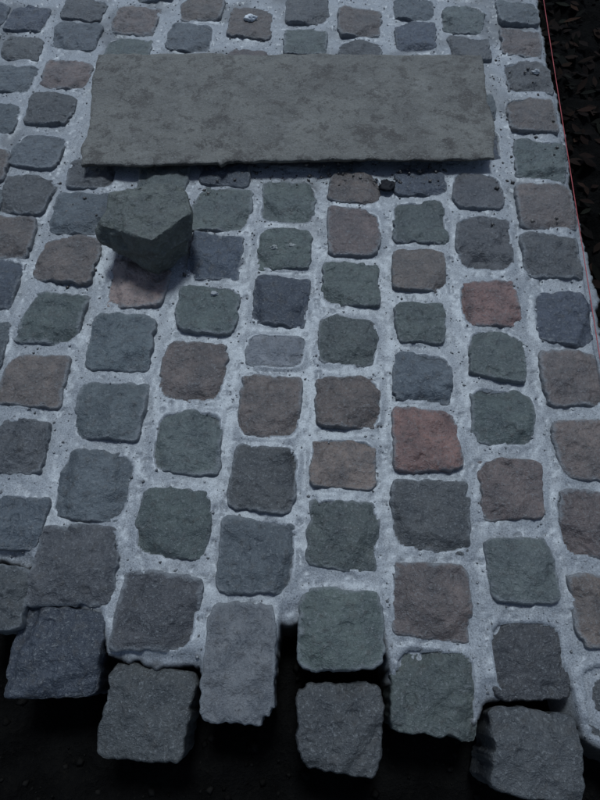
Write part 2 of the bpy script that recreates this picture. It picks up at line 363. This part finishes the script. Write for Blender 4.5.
# ------------------------------------------------------------------ leaves
V=[];Fa=[];C=[]
for k in range(600):
    w=rng.uniform(-.2,2.7); u_=ue+.02+abs(rng.normal(0,.16)); q=u_*cr+w*cd
    i=min(np.searchsorted(gx,q[0]),len(gx)-1); j=min(np.searchsorted(gy,q[1]),len(gy)-1); z0=gz.reshape(len(gy),len(gx))[j,i]+rng.uniform(.003,.02)
    L=rng.uniform(.010,.030); W=L*rng.uniform(.35,.6); an=rng.uniform(0,6.28)
    o=np.array([(-L,0,0),(-L*.3,-W,.25*W),(-L*.3,W,.3*W),(L*.4,-W*.8,.3*W),(L*.4,W*.8,.2*W),(L,0,.1*L),(-L*.3,0,0),(L*.4,0,0)],float); o[:,2]*=rng.uniform(-1.2,1.5)
    tx=rng.normal(0,.35); o[:,2]+=o[:,0]*tx
    X_=o[:,0]*math.cos(an)-o[:,1]*math.sin(an);Y_=o[:,0]*math.sin(an)+o[:,1]*math.cos(an)
    V.append(np.stack([X_+q[0],Y_+q[1],o[:,2]+z0],1)); b0=8*k
    Fa+= [(b0,b0+1,b0+6),(b0,b0+6,b0+2),(b0+1,b0+3,b0+7),(b0+1,b0+7,b0+6),(b0+6,b0+7,b0+4),(b0+6,b0+4,b0+2),(b0+3,b0+5,b0+7),(b0+7,b0+5,b0+4)]
    c=np.array([(.07,.033,.022),(.05,.028,.02),(.10,.05,.03),(.03,.032,.02)][rng.integers(4)])*rng.choice([.05,.08,.12,.25]); C.append(np.tile([*c,1],(8,1)))
mkmesh("leaf_litter",np.concatenate(V),np.array(Fa),{"col":('FLOAT_COLOR',np.concatenate(C))},mat_attr("dead_leaf",.8,.05,.2),False)
# ------------------------------------------------------------------ string line with pins
a0=survey(543,-10,.03); b0=survey(599,345,.03); dr=(b0-a0)/np.linalg.norm(b0-a0)
A0=a0-dr*1.3; B0=b0+dr*.9
e=bpy.data.objects.new("string_line",None); S.collection.objects.link(e)
cu=bpy.data.curves.new("string","CURVE"); cu.dimensions='3D'; cu.bevel_depth=.0010; cu.bevel_resolution=2
sp=cu.splines.new('POLY'); N=40; sp.points.add(N-1)
for i in range(N):
    t=i/(N-1); p=A0*(1-t)+B0*t; sp.points[i].co=(p[0],p[1],.03-.012*4*t*(1-t)*.5,1)
m=M("red_string"); m.bump([(m.noise(900,2),.0005,.5)]); mr=m.fin(m.mix(m.noise(60,2),(.30,.04,.045),(.42,.09,.09)),.6,.3)
cu.materials.append(mr); so=bpy.data.objects.new("string",cu); S.collection.objects.link(so); so.parent=e
mi=M("rusty_pin"); mim=mi.fin(mi.mix(mi.noise(80,4),(.08,.05,.04),(.16,.09,.06)),.7,.4)
for P0 in (A0,B0):
    bpy.ops.mesh.primitive_cone_add(vertices=16,radius1=.004,radius2=.008,depth=.3,location=(P0[0],P0[1],-.05)); o=bpy.context.object; o.name="pin"; o.data.materials.append(mim); o.parent=e
# ------------------------------------------------------------------ light
EL=64; AZ=0
W=bpy.data.worlds.new("World"); S.world=W; W.use_nodes=True; nt=W.node_tree; nt.nodes.clear()
sk=nt.nodes.new('ShaderNodeTexSky'); sk.sky_type='NISHITA'; sk.sun_disc=False; sk.sun_elevation=math.radians(EL); sk.sun_rotation=math.radians(AZ)
bg=nt.nodes.new('ShaderNodeBackground'); bg.inputs[1].default_value=.078; wo=nt.nodes.new('ShaderNodeOutputWorld')
nt.links.new(sk.outputs[0],bg.inputs[0]); nt.links.new(bg.outputs[0],wo.inputs[0])
sl=bpy.data.lights.new("sun",'SUN'); sl.energy=2.5; sl.angle=math.radians(12); sl.color=(.74,.88,1)
sl_o=bpy.data.objects.new("sun",sl); S.collection.objects.link(sl_o)
from mathutils import Vector
dv=Vector((math.sin(math.radians(AZ))*math.cos(math.radians(EL)),math.cos(math.radians(AZ))*math.cos(math.radians(EL)),math.sin(math.radians(EL))))
sl_o.rotation_euler=dv.to_track_quat('Z','Y').to_euler()
S.view_settings.view_transform='Standard'; S.view_settings.look='None'; S.view_settings.exposure=0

----

• _To do_: Set the pictures aside and transcribe the data above exactly.

• _Reply_:
Write part 2 of the bpy script that recreates this picture. It picks up at line 363. This part finishes the script. Write for Blender 4.5.
# ------------------------------------------------------------------ leaves
V=[];Fa=[];C=[]
for k in range(600):
    w=rng.uniform(-.2,2.7); u_=ue+.02+abs(rng.normal(0,.16)); q=u_*cr+w*cd
    i=min(np.searchsorted(gx,q[0]),len(gx)-1); j=min(np.searchsorted(gy,q[1]),len(gy)-1); z0=gz.reshape(len(gy),len(gx))[j,i]+rng.uniform(.003,.02)
    L=rng.uniform(.010,.030); W=L*rng.uniform(.35,.6); an=rng.uniform(0,6.28)
    o=np.array([(-L,0,0),(-L*.3,-W,.25*W),(-L*.3,W,.3*W),(L*.4,-W*.8,.3*W),(L*.4,W*.8,.2*W),(L,0,.1*L),(-L*.3,0,0),(L*.4,0,0)],float); o[:,2]*=rng.uniform(-1.2,1.5)
    tx=rng.normal(0,.35); o[:,2]+=o[:,0]*tx
    X_=o[:,0]*math.cos(an)-o[:,1]*math.sin(an);Y_=o[:,0]*math.sin(an)+o[:,1]*math.cos(an)
    V.append(np.stack([X_+q[0],Y_+q[1],o[:,2]+z0],1)); b0=8*k
    Fa+= [(b0,b0+1,b0+6),(b0,b0+6,b0+2),(b0+1,b0+3,b0+7),(b0+1,b0+7,b0+6),(b0+6,b0+7,b0+4),(b0+6,b0+4,b0+2),(b0+3,b0+5,b0+7),(b0+7,b0+5,b0+4)]
    c=np.array([(.07,.033,.022),(.05,.028,.02),(.10,.05,.03),(.03,.032,.02)][rng.integers(4)])*rng.choice([.05,.08,.12,.25]); C.append(np.tile([*c,1],(8,1)))
mkmesh("leaf_litter",np.concatenate(V),np.array(Fa),{"col":('FLOAT_COLOR',np.concatenate(C))},mat_attr("dead_leaf",.8,.05,.2),False)
# ------------------------------------------------------------------ string line with pins
a0=survey(543,-10,.03); b0=survey(599,345,.03); dr=(b0-a0)/np.linalg.norm(b0-a0)
A0=a0-dr*1.3; B0=b0+dr*.9
e=bpy.data.objects.new("string_line",None); S.collection.objects.link(e)
cu=bpy.data.curves.new("string","CURVE"); cu.dimensions='3D'; cu.bevel_depth=.0010; cu.bevel_resolution=2
sp=cu.splines.new('POLY'); N=40; sp.points.add(N-1)
for i in range(N):
    t=i/(N-1); p=A0*(1-t)+B0*t; sp.points[i].co=(p[0],p[1],.03-.012*4*t*(1-t)*.5,1)
m=M("red_string"); m.bump([(m.noise(900,2),.0005,.5)]); mr=m.fin(m.mix(m.noise(60,2),(.30,.04,.045),(.42,.09,.09)),.6,.3)
cu.materials.append(mr); so=bpy.data.objects.new("string",cu); S.collection.objects.link(so); so.parent=e
mi=M("rusty_pin"); mim=mi.fin(mi.mix(mi.noise(80,4),(.08,.05,.04),(.16,.09,.06)),.7,.4)
for P0 in (A0,B0):
    bpy.ops.mesh.primitive_cone_add(vertices=16,radius1=.004,radius2=.008,depth=.3,location=(P0[0],P0[1],-.05)); o=bpy.context.object; o.name="pin"; o.data.materials.append(mim); o.parent=e
# ------------------------------------------------------------------ light
EL=64; AZ=0
W=bpy.data.worlds.new("World"); S.world=W; W.use_nodes=True; nt=W.node_tree; nt.nodes.clear()
sk=nt.nodes.new('ShaderNodeTexSky'); sk.sky_type='NISHITA'; sk.sun_disc=False; sk.sun_elevation=math.radians(EL); sk.sun_rotation=math.radians(AZ)
bg=nt.nodes.new('ShaderNodeBackground'); bg.inputs[1].default_value=.078; wo=nt.nodes.new('ShaderNodeOutputWorld')
nt.links.new(sk.outputs[0],bg.inputs[0]); nt.links.new(bg.outputs[0],wo.inputs[0])
sl=bpy.data.lights.new("sun",'SUN'); sl.energy=2.5; sl.angle=math.radians(12); sl.color=(.74,.88,1)
sl_o=bpy.data.objects.new("sun",sl); S.collection.objects.link(sl_o)
from mathutils import Vector
dv=Vector((math.sin(math.radians(AZ))*math.cos(math.radians(EL)),math.cos(math.radians(AZ))*math.cos(math.radians(EL)),math.sin(math.radians(EL))))
sl_o.rotation_euler=dv.to_track_quat('Z','Y').to_euler()
S.view_settings.view_transform='Standard'; S.view_settings.look='None'; S.view_settings.exposure=0